Именно подобная свобода, граничащая с абсолютной, и дает ему право обращаться с Богом даже несколько панибратски — как старик со стариком. Хотя его отношения с Богом вовсе не так однозначны, как у тех, кто пришел от казенного атеизма к казенной же вере. В наличии собственно религиозной веры можно даже усомниться — к счастью, подобное замечание еще (или все-таки уже) не может дать повод для оргвыводов. Дело, вероятно, в том, что поэту нужно существовать в неких идеологических рамках, постоянно проверяя их на прочность и подлинность. Поэтическое сознание В. Блаженного существует, пожалуй, не столько в рамках христианской религии, сколько христианского мифа, активно приспособляемого им для собственных нужд. Естественно, что его Бог — всего лишь коллега, не всегда обладающий даже большей креативной силой. Богу в его стихотворениях не спрятаться за ликом дьявола, чтобы снять ответственность за постоянно свершающееся зло. Поэтому Бог — “разнузданный” и “палач”. При желании В. Блаженного можно подверстать к гностикам, к тому же манихеиству. Но корни его воззрений, как мне кажется, в народном эклектическом сознании, что-то усваивающем из каждой религии и идеологии. Тем самым относящимся к ним достаточно терпимо и снисходительно и благополучно меняющим их одну на другую. “Мужик с топором” В. Блаженного, “бредущий по божьему небу”, — вполне наш, узнаваемый, советский. Обилие христианской риторики (слова Бог, Христос, Всевышний и производные от них встречаются более ста раз на 80 стихотворений) менее всего свидетельствует о вере, скорее, — о потребности в словах-емкостях, наполняемых своим собственным эмоциональным содержанием. Потребность в таких словах особенно возрастает во время смены одних риторических систем другими.
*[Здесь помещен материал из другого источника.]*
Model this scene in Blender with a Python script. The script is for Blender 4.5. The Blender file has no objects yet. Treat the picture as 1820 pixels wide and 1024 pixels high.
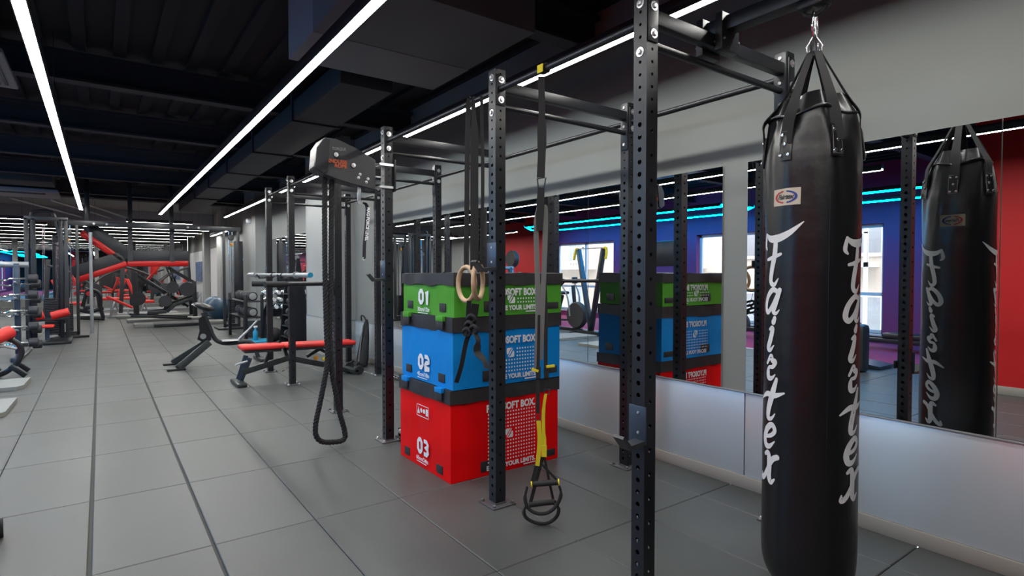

Существуя в течение долгих лет в стороне, но параллельно литературному процессу, не смешиваясь с ним, следя за ним по его вершинным явлениям и опосредованно фиксируя их, В. Блаженный сумел реализовать отпущенный ему дар и войти в литературный обиход именно тогда, когда возникла потребность в нем — то есть в том, чтобы снова подчеркнуть: совесть — главная компонента таланта и единственная традиция русской поэзии.